WENN DIE WELT ZU ENDE GEHT, WERDE ICH DICH GELIEBT HABEN (When the World Comes to an End, I Will Have Loved You), Gloria Gammer. CANADIAN PREMIERE | AUSTRIA | 2022 | DIGITAL VIDEO | 15 MIN | ENGLISH WITH SUBTITLES.

Following a climate catastrophe, Andy uploads themself into the digital afterworld. Even though they have a hard time adapting to the digital world, the omnipresent super intelligence insists that paradise is right here. The film was mainly shot in the metaverse Second Life.

Echoes in My Mouth, Orit Ben Shitrit.
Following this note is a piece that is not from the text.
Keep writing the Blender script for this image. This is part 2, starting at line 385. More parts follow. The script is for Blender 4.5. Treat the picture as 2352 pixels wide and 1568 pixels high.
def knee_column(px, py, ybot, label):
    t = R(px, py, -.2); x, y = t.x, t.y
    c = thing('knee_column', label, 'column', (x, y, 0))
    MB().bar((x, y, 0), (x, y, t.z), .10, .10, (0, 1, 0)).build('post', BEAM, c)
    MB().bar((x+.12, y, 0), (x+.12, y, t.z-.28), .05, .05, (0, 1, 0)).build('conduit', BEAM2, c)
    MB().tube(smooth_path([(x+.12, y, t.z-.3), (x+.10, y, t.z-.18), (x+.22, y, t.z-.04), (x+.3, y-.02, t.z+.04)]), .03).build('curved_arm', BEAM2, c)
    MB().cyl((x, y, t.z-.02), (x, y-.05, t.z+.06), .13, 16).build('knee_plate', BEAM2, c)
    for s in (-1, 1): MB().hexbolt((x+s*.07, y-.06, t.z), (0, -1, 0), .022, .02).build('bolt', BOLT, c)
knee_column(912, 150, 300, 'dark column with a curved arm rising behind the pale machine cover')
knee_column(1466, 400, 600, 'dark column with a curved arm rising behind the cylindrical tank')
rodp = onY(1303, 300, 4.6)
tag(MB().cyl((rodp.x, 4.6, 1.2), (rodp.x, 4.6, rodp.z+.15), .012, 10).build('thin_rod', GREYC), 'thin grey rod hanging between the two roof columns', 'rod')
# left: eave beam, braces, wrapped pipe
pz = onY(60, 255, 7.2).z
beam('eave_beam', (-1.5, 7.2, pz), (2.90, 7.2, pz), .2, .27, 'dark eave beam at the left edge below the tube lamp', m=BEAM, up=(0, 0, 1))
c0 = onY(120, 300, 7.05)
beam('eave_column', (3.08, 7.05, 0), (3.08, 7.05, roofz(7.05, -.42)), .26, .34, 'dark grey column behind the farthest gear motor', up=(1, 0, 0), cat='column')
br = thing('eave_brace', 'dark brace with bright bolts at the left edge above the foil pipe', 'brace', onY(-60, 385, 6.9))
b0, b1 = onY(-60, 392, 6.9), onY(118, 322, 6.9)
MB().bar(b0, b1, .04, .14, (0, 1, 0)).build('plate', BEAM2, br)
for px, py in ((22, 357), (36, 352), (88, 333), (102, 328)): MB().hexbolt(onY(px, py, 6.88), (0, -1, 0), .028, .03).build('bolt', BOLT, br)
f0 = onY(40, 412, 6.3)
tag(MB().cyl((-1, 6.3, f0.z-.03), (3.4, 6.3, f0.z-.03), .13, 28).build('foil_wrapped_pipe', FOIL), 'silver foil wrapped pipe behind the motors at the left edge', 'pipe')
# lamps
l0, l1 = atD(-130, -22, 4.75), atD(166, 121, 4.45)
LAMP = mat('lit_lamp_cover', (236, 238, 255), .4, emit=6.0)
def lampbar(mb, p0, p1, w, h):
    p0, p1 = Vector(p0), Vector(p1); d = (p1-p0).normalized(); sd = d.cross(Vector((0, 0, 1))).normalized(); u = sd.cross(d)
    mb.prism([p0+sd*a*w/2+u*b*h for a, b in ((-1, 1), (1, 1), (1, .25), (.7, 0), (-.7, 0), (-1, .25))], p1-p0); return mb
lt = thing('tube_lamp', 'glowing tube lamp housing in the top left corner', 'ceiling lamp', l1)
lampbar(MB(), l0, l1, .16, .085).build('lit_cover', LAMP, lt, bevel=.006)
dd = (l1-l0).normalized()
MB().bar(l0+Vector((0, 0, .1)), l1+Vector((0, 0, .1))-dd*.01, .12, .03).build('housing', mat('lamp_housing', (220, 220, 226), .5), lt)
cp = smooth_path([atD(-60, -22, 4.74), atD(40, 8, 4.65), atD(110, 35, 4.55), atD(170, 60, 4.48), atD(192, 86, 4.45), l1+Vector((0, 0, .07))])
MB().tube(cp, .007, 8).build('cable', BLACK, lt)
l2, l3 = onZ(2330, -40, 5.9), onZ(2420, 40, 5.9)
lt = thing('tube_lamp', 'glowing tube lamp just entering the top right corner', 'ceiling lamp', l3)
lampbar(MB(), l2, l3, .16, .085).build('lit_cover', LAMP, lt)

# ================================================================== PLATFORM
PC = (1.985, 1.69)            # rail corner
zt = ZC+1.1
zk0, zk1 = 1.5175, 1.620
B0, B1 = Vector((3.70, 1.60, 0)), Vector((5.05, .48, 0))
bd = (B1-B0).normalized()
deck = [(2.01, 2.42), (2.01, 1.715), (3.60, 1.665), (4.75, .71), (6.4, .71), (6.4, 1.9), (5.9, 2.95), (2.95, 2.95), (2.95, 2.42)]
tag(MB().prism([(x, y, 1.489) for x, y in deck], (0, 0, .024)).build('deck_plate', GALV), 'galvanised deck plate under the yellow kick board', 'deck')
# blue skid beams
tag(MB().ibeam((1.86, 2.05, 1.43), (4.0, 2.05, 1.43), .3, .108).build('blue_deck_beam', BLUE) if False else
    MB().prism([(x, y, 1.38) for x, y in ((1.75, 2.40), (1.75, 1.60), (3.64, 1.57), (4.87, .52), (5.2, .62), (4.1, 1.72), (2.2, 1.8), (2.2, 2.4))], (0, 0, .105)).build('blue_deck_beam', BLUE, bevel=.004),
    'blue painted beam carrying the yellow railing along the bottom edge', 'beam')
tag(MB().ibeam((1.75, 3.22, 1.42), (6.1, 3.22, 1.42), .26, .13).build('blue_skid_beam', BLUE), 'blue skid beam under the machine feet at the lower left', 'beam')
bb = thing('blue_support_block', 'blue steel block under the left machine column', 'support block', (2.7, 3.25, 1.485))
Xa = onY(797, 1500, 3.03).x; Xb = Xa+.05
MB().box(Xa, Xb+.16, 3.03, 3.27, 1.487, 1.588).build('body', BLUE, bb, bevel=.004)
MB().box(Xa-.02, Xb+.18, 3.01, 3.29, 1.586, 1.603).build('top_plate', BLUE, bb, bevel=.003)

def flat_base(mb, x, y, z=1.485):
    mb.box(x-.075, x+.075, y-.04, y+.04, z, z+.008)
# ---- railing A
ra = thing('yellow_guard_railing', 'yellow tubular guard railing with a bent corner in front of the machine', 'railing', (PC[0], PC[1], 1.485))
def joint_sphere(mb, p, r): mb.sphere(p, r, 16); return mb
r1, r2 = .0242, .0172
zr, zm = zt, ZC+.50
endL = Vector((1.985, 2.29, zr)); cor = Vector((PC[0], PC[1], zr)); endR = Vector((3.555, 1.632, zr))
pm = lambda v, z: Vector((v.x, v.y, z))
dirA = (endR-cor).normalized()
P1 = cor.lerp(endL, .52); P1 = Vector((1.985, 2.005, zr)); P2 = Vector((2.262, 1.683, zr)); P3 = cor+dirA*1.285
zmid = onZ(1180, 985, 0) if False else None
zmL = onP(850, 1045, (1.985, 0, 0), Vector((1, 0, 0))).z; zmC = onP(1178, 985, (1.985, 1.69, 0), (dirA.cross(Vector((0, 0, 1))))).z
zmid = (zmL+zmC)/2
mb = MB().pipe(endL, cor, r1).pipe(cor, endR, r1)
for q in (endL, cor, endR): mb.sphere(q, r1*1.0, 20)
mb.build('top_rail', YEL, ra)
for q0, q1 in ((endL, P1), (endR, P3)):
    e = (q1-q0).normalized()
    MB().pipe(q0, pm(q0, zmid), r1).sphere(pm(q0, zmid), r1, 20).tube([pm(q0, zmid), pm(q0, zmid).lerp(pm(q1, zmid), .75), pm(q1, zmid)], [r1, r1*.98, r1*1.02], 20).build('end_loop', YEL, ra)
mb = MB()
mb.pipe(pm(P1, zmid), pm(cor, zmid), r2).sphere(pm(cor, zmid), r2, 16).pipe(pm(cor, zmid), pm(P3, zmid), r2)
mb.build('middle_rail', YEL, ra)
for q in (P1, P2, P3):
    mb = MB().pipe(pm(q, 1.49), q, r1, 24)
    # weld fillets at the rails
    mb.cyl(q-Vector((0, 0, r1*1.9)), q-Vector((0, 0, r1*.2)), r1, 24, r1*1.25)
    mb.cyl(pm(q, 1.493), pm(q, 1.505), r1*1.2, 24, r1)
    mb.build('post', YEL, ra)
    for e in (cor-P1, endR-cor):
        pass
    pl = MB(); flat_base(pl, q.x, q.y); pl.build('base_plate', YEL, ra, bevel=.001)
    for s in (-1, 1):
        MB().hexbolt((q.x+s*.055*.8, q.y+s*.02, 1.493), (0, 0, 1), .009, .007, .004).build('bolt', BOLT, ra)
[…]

NORTH AMERICAN PREMIERE | USA | 2022 | DIGITAL VIDEO | 7 MIN | ENGLISH WITH SUBTITLES.

When artificial intelligence arrives at machine consciousness, and human memories and traumas can be rewritten or removed, four humans struggle to reach a memory bank in a remote cave. They follow an enchanting siren as they travel into a mysterious world.

Cosas que nunca van a morir (Things That Won’t Die), Manuela Gutiérrez Arrieta. CANADIAN PREMIERE | SPAIN | 2022 | DIGITAL VIDEO | 14 MIN |
SPANISH WITH ENGLISH SUBTITLES.

After finding videos she uploaded to YouTube when she was a child, Manuela attempts to follow the trail she herself left on the internet. Along the way, she comes across things that even she did not remember about herself. This is a film about childhood, consent, and the way we look at ourselves.

HYSTERESIS, Robert Seidel. CANADIAN PREMIERE | GERMANY | 2021 | DIGITAL VIDEO | 5 MIN | NO DIALOGUE.

HYSTERESIS intimately weaves a transformative fabric between Robert Seidel’s projections of abstract drawings and queer performer Tsuki’s vigorous choreography. Using machine learning to mediate these lagged re-presentations, the film intentionally corrupts the AI’s strategies to unveil a frenetic, delicate, flamboyant visual language of hysteria and hysteresis in this historical moment.

The Endless, Yvette Granata. CANADIAN PREMIERE | USA | 2022 | DIGITAL VIDEO | 11 MIN | NO DIALOGUE.

The Endless is a speculative sensory ethnography film generated from AI models in the act of interpreting humans and vice versa. Alien landscapes and 3D models are constructed through the eyes of a machine roaming through an unknown human-machine culture.